A prawda jest chyba tutaj:
"When shooting JPEG images, what you see is what you get, with one little gotcha. When the brightest part of the image is not white, you need to leave a little extra room on the right edge of the histogram if the histogram does not display each color channel separately. The standard luminance histogram display is a mixture of approximately 30% red, 59% green, and 11% blue. This means that if the brightest part of the image is a saturated red or blue, it is very easy for the red or blue channel to clip without the histogram appearing to be overexposed. If your camera displays a separate histogram for each color channel, like the Canon 1D Mark II, you don't need to worry about this, because the the color channels are not averaged together into a single display.

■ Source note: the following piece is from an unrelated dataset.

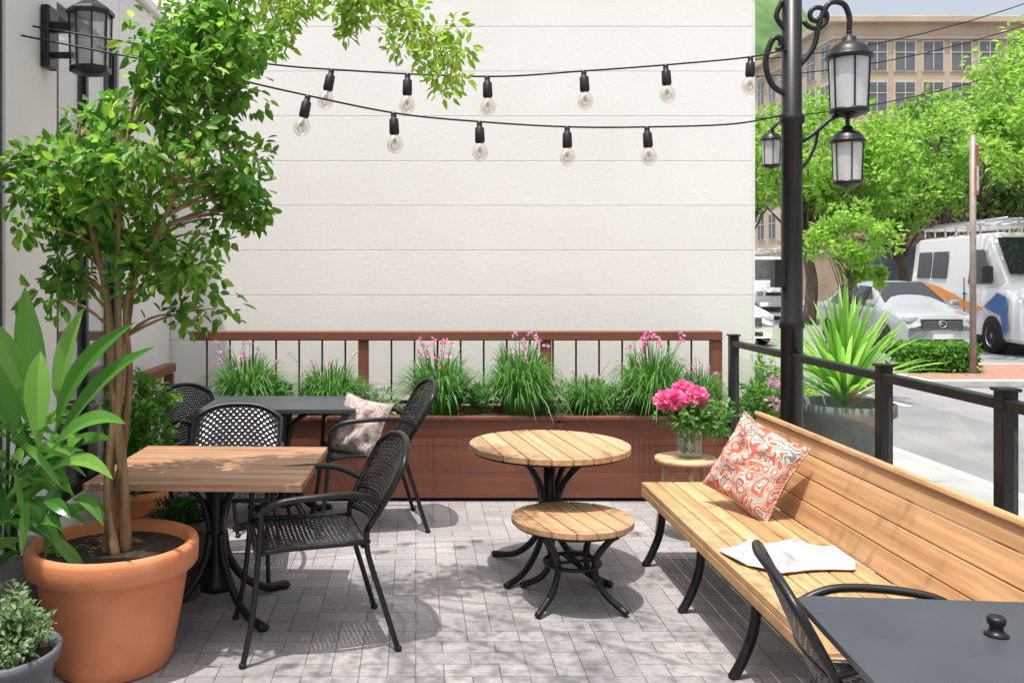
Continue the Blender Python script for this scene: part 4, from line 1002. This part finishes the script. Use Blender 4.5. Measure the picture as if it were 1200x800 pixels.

When shooting RAW, things get a little more interesting. There is almost always a difference between the clipping point of the camera histogram and the clipping point of the RAW data, because the camera histogram is based on the in-camera JPEG conversion of the underlying RAW data. In-camera JPEG conversions typically throw away 1-2 stops worth of the sensor's dynamic range, which means that there will typically be up to a stop of extra usable headroom in the highlights when you shoot RAW. The rest is extra shadow detail you get only in the RAW data.
The bad news is that the exposure interval between the clip point indicated by the camera histogram and the actual RAW data varies from camera to camera, depending on the camera model and its' contrast, color space, and saturation settings. The good news is that determining the exposure interval between clip points is fairly easy."